The December Audit Conundrum

Opinion Piece by:

Ruben Opperman

“CEO of the Couch”: Why Do Leaders Struggle to Unwind?

We spend 11 months of the year driving organisational health, managing performance, and solving complex IR/HR issues. Then December hits. The office closes. We finally sit down to relax.

But for many of us in leadership, the brain doesn’t switch off—it just switches targets.

I call this the “December Audit.”

You are sitting by the beach, theoretically “unwinding,” but your mind is actively conducting a gap analysis on your household. You watch your family going around doing their thing and as per your opinion see their mistakes their faults and instead of ignoring and moving on start to internally draft a performance improvement plan. You sit in the armchair of leisure, but you are holding a disciplinary hearing in your head. Creating rifts and valleys that could have stayed or not even started in the first place.

Why do we do this? Why do we use our downtime to “sort everyone else out” while neglecting our own restoration?

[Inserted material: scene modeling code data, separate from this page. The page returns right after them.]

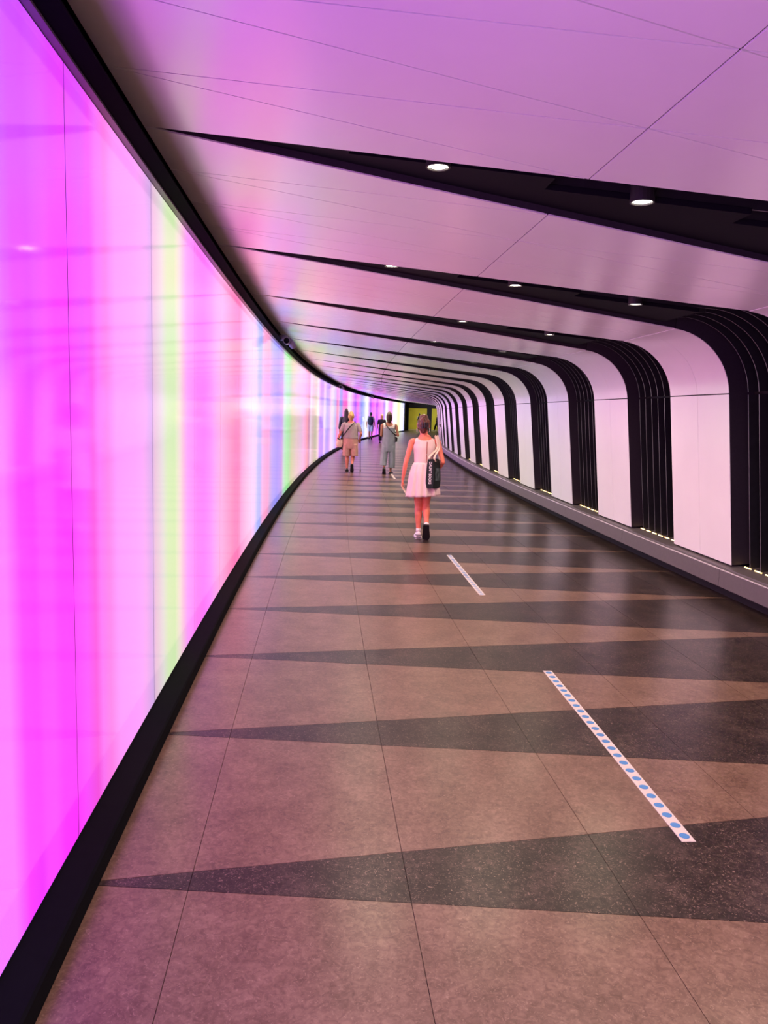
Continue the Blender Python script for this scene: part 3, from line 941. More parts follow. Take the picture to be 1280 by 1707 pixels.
def band(name, pts, wd, th, mat, root=None, side=None, **props):
    """flat strap following points"""
    mb = MB(); c0 = [Vector(p) for p in pts]
    pts = []
    for i in range(len(c0) - 1):                  # round the corners
        p0, p1, p2, p3 = c0[max(i - 1, 0)], c0[i], c0[i + 1], c0[min(i + 2, len(c0) - 1)]
        for k in range(5):
            t = k / 5.0
            pts.append(0.5 * ((2 * p1) + (p2 - p0) * t + (2 * p0 - 5 * p1 + 4 * p2 - p3) * t * t + (3 * p1 - p0 - 3 * p2 + p3) * t ** 3))
    pts.append(c0[-1])
    rows = []
    for i, p in enumerate(pts):
        d = (pts[min(i + 1, len(pts) - 1)] - pts[max(i - 1, 0)]).normalized()
        sd = Vector(side) if side is not None else d.cross(Vector((0, 1, 0)))
        sd = sd.normalized() * wd / 2
        nn = d.cross(sd).normalized() * th / 2
        rows.append([p + sd + nn, p - sd + nn, p - sd - nn, p + sd - nn])
    for r0, r1 in zip(rows[:-1], rows[1:]):
        for k in range(4):
            mb.quad(r0[k], r0[(k + 1) % 4], r1[(k + 1) % 4], r1[k])
    mb.poly(rows[0]); mb.poly(rows[-1])
    return mb.obj(name, mat, root, weld=True, **props)


# ---- girl in the pale pink dress --------------------------------------------------
GX, GY = 0.50, 10.05
PINK = cloth('pale_pink_chiffon', (0.80, 0.60, 0.60), rough=0.7, vary=0.05, scale=14, bump=0.25, stretch=(6, 6, 0.6))
AUB = material('auburn_hair', (0.105, 0.024, 0.017), rough=0.45, vary=0.55, scale=38, bump=0.5, stretch=(1, 1, 0.35))
J = dict(head=(-0.022, 0.0, 1.495), neck=(-0.01, 0.0, 1.345), hs=0.98, arm=0.86, leg=0.92, hand=0.86,
         torso=[(0.80, 0.0, 0.0, 0.135, 0.10), (0.90, 0.0, 0.0, 0.150, 0.105), (1.00, 0.0, 0.0, 0.118, 0.088), (1.10, 0.0, 0.0, 0.122, 0.088),
                (1.20, 0.0, 0.0, 0.140, 0.092), (1.28, 0.0, 0.0, 0.138, 0.075), (1.325, 0.0, 0.0, 0.09, 0.055)],
         shL=(-0.168, 0.0, 1.268), elL=(-0.238, -0.03, 0.99), wrL=(-0.268, 0.02, 0.765),
         shR=(0.175, 0.0, 1.275), elR=(0.245, -0.06, 1.02), wrR=(0.20, 0.14, 0.90),
         hdL=(Vector((-0.08, 0.05, -1)), Vector((0.15, 1, 0)), Vector((1, -0.1, 0)), 0.55),
         hdR=(Vector((-0.1, 1, -0.3)), Vector((0, 0.2, 1)), Vector((-1, 0, 0)), 0.9),
         hpL=(-0.07, 0.0, 0.80), knL=(-0.050, 0.03, 0.43), anL=(-0.036, 0.01, 0.085),
         hpR=(0.07, 0.0, 0.80), knR=(0.052, 0.03, 0.45), anR=(0.062, -0.10, 0.185), ftL=(0.05, 0.0), ftR=(-0.12, 1.12))
girl, gb = person('girl in sleeveless pale pink dress with auburn updo walking away, nearest the viewer', (GX, GY), 0.0, SKIN, J, voxel=0.006)
part(girl, 'bodice', garment(gb, 'bodice', PINK, lambda x, y, z, n: (z > 0.985) & (z < 1.345) & (np.abs(x) < 0.142 + 0.05 * (1.2 - z)) &
     (((x / 0.118) ** 2 + ((z - 1.372) / 0.078) ** 2) > 1.0), 0.010, voxel_smooth=3))
mb = MB()
rings = []
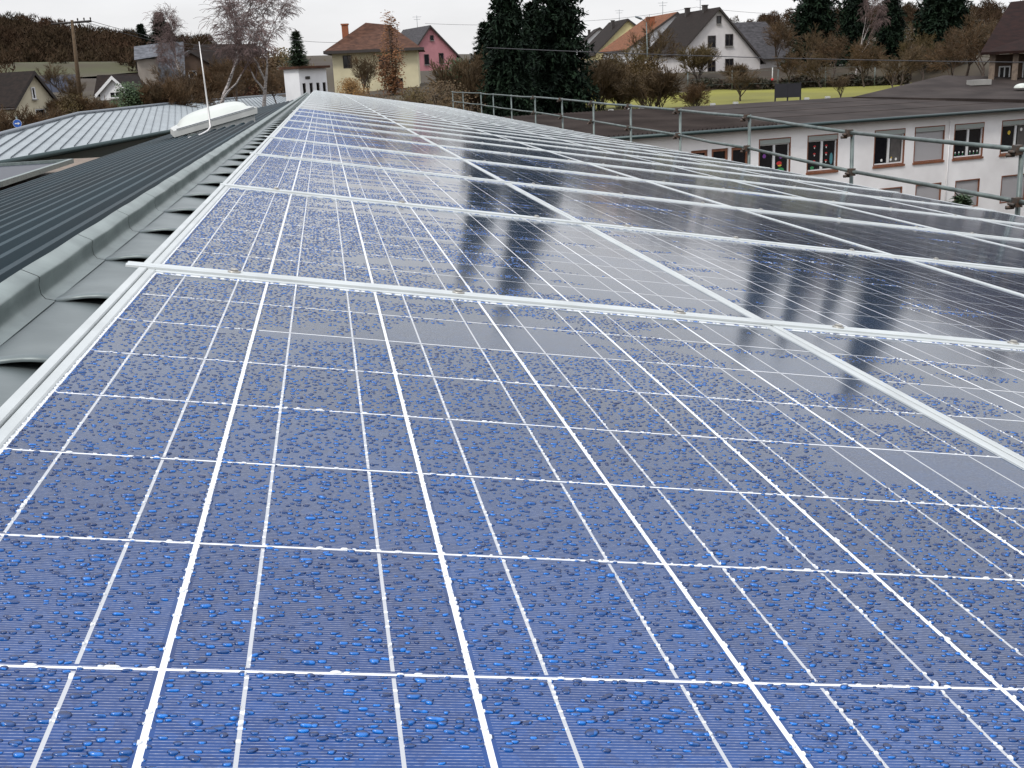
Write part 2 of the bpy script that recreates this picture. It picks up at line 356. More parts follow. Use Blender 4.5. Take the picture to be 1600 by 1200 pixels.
# ---------------------------------------------------------------- terrain
CTRL = []
def ctrl(px, py, D): CTRL.append(tuple(at(px, py, D)))
def ctrl_z(px, D, z):
    p = at(px, 300, D); CTRL.append((p.x, p.y, CZ + z))
for px in (-400, 0, 400, 800, 1200, 1600, 2000):
    ctrl_z(px, 15, -8.6); ctrl_z(px, 30, -8.6); ctrl_z(px, 44, -8.4)
for px in (1000, 1200, 1400, 1600): ctrl_z(px, 52, -8.3); ctrl_z(px, 62, -5)
for px in (930, 1050, 1200, 1350): ctrl_z(px, 76, -2.7); ctrl_z(px, 92, -2.6); ctrl_z(px, 113, -2.6)
for px in (1450, 1600, 1800, 2000): ctrl_z(px, 20, -8.6); ctrl_z(px, 52, -8.5); ctrl_z(px, 62, -8.2); ctrl_z(px, 75, -5.5); ctrl_z(px, 92, -3.2)
for px in (950, 1080, 1200, 1400, 1550): ctrl_z(px, 128, -0.6)
for px in (950, 1100, 1300): ctrl_z(px, 170, 1.5)
for px in (640, 720, 820): ctrl_z(px, 60, -2.6); ctrl_z(px, 80, -1.2); ctrl_z(px, 110, -.4)
ctrl_z(490, 60, -1.5); ctrl_z(480, 78, -.7); ctrl_z(560, 95, -.9); ctrl_z(660, 165, 1.0); ctrl_z(480, 190, 2.5)
for px in (30, 100, 170): ctrl_z(px, 60, -3.0); ctrl_z(px, 90, -1.6); ctrl_z(px, 120, .2)
ctrl_z(240, 60, -2.6); ctrl_z(240, 80, -2.0); ctrl_z(240, 105, -.2)
for px in (330, 390, 450): ctrl_z(px, 60, -2.8); ctrl_z(px, 80, -2.6); ctrl_z(px, 105, -2.2); ctrl_z(px, 128, -1.0)
for px, a in ((0, 57), (60, 59), (110, 73), (160, 82), (200, 88)): ctrl(px, 124, 160); ctrl(px, 104, 250); ctrl(px, a + 22, 330); ctrl(px, a, 430); ctrl(px, a + 8, 600)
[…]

From a Biblical perspective, this is a leadership failure of the heart.

The Myth of Neutrality:

In HR, we know that an unsupervised environment often leads to drift. The same applies to the soul. 1 Timothy 5:13 warns against idleness leading to becoming “busybodies.” When high-capacity leaders stop working, we often don’t become peaceful; we become meddlesome. We replace productivity with criticality.

The Ultimate Performance Review

The most famous management principle for this holiday season comes from the Sermon on the Mount:

“Why do you see the speck that is in your brother’s eye, but do not notice the log that is in your own eye?” (Matthew 7:3)

In the corporate world, we are trained to spot errors (the speck). But in December, the “log” in our own eye is often burnout, unaddressed cynicism, or a “saviour complex” that believes the house will fall apart without our constant input.

We convince ourselves we are offering “constructive feedback,” when really, we are just projecting our own inability to be still.

Strategic KPIs for Your Holiday Rest:

If you want to lead your family well this December, you need to change your operational mandate.

  1. Conduct an Internal Audit First: Before you fix the “culture”, apply Psalm 139:23: “Search me, O God, and know my heart.” Great leaders self-reflect before they correct.
  2. Practice Strategic Silence: 1 Thessalonians 4:11 advises us to “aspire to live quietly.” Sometimes, the most powerful leadership move you can make at the dinner table is to say nothing. Leave the children to fight it out themselves and concentrate on your well deserved rest bite.
  3. Change Your Uniform: You aren’t the Manager on Duty right now. Colossians 3:12 tells us to put on “compassionate hearts, kindness, humility, meekness, and patience.”

The Bottom Line:

This December, fire yourself as the General Manager of the holidays. Resign from the position of Supreme Judge.

Your family doesn’t need another performance review; they need your presence. Let the Prince of Peace rule your home so that you don’t feel the need to.